What If...? could help fill in some holes

Marvel's upcoming animated series What If...? has been pitched as entirely hypothetical, but what if... it's not? We've previously speculated that What If...? may be a way for the MCU to provide backstory on various multiverse storylines, before tying some of them into the primary live-action universe. Although Sony's deal precludes Marvel from including even an animated version of Spider-Man or any related characters in its Disney+ series, What If...?'s unique format may allow Marvel to fill in some of the Spidey-shaped gaps in its Phase 4 worldbuilding without significant retooling of any of its live-action properties. 

Of course, even with an animated multiverse, Marvel would have to get creative in order to explain away the absence of a major character without using his name, the names of any of his family or friends, or referencing his abilities, but if there's one thing Marvel is known for after more than a decade of successful and unprecedented worldbuilding, it's thinking outside the box. 

There's room on the roster for a new young superhero

Marvel only recently announced their Phase 4 slate, which features five feature films and five TV shows spread out over 2020 and 2021, and have yet to firmly announce what they have planned for Phase 5 and beyond.
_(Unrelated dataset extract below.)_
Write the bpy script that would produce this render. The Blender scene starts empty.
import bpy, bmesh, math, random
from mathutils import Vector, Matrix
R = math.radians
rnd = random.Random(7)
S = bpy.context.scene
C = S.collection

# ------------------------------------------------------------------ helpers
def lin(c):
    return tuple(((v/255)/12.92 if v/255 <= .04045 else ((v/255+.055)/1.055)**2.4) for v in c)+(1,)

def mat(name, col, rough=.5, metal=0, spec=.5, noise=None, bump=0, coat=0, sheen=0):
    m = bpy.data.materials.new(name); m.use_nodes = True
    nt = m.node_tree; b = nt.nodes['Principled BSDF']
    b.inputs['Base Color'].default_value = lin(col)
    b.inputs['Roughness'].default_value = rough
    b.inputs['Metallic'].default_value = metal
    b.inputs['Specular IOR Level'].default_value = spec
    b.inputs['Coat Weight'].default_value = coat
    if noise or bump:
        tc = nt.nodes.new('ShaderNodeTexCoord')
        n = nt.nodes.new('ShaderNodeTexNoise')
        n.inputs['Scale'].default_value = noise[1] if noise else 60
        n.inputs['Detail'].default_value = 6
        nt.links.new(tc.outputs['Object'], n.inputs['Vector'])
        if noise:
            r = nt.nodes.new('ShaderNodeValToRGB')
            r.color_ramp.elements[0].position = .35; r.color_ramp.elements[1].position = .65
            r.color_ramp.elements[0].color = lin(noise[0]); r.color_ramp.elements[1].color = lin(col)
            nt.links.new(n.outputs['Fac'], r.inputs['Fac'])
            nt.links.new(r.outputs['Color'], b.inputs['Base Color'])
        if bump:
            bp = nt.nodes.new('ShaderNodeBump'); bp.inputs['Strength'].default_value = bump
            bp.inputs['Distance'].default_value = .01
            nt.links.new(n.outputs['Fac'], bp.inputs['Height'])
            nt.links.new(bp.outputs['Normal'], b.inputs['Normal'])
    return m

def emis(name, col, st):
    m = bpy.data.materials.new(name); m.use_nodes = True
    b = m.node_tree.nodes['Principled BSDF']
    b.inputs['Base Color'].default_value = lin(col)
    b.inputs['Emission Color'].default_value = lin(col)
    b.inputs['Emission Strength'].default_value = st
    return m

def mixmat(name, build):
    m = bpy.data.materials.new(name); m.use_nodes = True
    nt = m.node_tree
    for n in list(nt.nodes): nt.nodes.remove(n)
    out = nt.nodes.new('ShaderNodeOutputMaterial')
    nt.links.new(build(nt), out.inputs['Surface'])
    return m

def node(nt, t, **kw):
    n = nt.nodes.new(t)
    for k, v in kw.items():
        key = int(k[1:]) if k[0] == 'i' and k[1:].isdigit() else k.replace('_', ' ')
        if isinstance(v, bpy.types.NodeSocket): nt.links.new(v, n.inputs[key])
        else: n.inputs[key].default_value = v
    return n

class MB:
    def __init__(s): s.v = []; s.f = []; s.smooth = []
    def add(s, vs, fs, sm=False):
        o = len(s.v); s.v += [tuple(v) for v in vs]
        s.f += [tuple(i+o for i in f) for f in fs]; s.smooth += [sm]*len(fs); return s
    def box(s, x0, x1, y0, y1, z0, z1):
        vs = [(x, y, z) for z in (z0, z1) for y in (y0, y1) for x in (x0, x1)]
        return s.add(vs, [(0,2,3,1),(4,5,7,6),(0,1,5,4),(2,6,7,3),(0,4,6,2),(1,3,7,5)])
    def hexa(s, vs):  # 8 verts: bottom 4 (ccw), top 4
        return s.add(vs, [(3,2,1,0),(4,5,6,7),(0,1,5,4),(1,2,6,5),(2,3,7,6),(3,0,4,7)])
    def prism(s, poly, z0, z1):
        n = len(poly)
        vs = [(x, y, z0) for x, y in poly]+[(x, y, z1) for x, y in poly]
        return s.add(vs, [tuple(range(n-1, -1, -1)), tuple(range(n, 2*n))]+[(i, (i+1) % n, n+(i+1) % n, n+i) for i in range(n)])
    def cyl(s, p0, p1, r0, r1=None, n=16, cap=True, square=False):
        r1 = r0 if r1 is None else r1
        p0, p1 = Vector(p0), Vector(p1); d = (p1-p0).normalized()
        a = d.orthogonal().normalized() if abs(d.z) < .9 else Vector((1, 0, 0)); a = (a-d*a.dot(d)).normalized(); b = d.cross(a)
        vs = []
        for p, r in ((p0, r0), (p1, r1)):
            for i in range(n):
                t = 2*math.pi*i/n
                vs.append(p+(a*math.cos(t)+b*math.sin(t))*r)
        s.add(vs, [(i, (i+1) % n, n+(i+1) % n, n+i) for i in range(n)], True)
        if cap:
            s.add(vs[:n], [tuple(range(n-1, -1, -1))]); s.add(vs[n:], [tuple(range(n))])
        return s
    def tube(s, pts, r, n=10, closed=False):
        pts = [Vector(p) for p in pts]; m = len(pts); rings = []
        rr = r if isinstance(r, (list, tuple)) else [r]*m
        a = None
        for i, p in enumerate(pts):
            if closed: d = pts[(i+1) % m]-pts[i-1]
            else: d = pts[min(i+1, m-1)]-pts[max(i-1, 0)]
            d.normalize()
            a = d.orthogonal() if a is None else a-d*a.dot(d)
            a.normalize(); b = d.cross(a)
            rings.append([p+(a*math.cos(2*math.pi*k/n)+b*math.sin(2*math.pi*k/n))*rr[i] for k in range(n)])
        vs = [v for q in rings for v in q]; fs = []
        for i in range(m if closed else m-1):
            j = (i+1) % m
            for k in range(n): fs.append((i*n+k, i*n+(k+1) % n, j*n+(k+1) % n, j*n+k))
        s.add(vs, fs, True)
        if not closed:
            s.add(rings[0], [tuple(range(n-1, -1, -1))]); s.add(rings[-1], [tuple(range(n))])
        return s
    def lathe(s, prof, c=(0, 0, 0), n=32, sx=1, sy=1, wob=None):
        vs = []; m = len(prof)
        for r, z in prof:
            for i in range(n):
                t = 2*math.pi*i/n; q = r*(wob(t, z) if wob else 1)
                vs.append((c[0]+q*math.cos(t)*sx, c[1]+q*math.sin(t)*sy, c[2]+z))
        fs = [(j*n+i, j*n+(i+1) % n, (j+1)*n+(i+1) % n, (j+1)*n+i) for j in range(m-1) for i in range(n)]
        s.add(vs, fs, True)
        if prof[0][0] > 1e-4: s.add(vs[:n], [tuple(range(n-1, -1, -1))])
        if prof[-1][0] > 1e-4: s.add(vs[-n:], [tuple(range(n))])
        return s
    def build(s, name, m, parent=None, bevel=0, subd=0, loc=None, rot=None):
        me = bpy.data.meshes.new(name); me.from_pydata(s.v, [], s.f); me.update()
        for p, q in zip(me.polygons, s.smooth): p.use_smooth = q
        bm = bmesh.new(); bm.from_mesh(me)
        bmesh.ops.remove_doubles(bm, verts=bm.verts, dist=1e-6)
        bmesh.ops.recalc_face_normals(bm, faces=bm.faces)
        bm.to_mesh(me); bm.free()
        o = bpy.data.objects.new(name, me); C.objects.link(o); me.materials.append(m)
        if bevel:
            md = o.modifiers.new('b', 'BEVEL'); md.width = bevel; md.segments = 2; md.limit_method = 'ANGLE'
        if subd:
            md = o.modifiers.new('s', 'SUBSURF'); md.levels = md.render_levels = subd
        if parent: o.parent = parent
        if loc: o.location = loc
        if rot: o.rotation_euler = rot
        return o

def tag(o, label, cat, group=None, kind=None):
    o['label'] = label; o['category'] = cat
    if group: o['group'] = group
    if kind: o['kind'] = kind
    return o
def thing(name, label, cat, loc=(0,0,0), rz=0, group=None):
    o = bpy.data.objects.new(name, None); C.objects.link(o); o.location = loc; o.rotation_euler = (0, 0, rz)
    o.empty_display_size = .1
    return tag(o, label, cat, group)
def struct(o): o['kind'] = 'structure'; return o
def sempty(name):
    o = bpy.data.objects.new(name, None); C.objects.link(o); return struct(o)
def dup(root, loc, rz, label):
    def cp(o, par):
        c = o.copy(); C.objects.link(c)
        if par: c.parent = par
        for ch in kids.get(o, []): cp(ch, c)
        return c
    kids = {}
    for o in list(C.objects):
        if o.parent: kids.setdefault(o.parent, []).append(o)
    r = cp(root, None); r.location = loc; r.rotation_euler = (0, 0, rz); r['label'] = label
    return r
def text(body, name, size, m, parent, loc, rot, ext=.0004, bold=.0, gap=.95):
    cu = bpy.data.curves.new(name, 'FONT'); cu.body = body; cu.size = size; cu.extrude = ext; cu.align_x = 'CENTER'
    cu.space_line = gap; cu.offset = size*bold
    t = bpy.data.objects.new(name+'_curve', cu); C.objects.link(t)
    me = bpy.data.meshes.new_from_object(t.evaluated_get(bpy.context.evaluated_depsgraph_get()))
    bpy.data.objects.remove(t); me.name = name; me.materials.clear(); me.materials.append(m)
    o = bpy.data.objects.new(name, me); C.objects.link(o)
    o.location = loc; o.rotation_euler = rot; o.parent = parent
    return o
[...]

However, it seems like a safe bet that they originally had a slot reserved in their Phase 5 lineup for a third solo Spider-Man film, which means that spot could now be up for grabs. 

Kevin Feige has previously hinted at an eventual Young Avengers film in the MCU, and while Peter Parker was not a Young Avenger in the comics, he could've been the perfect character to bridge the gap between the old guard and the newer, younger team in the films. Now that he's gone, Marvel may be in need of a new young superhero to eventually shift over to the Young Avengers alongside Kate Bishop and Cassie Lang, possibly sooner than they'd originally intended. It would be great if Marvel decided to fill the hole in its roster by bringing in a new high school-aged superhero like America Chavez, Riri Williams, or Kamala Khan, making lemonade out of its Peter Parker-shaped lemons.

The next phase of the Avengers

Unless Marvel has been working really hard to throw us off the scent, it seems like a safe assumption that Spider-Man was intended to be one of the co-leaders of the Avengers in the next few Phases of the MCU, alongside Anthony Mackie's Sam Wilson, who was chosen as Captain America's (Chris Evans) successor at the end of Avengers: Endgame. Not only did Peter Parker get some of the weightiest emotional moments in both of Phase 3's Avengers films, but Far From Home came as close to a literal passing of the torch as it could without involving an actual torch. We'll never know what the original plan for Peter was in the MCU, but it doesn't seem like much of a stretch to assume that he was meant to follow in Tony's footsteps, both at Stark Industries and as a leader of Earth's Mightiest Heroes. 

Although Sam is definitely capable of leading the Avengers by himself, chances are that Marvel will still want someone else there to balance him out. Although Sony's statement said that they hope their agreement with Marvel may get revived at some point in the future, after finding themselves in this position once, it's doubtful that Marvel would want to bank on the possibility of ever getting Peter back, which means a different character will probably get a significant promotion soon. We just hope that before Marvel appoints a new lead Avenger, they make sure they've got the rights situation locked down.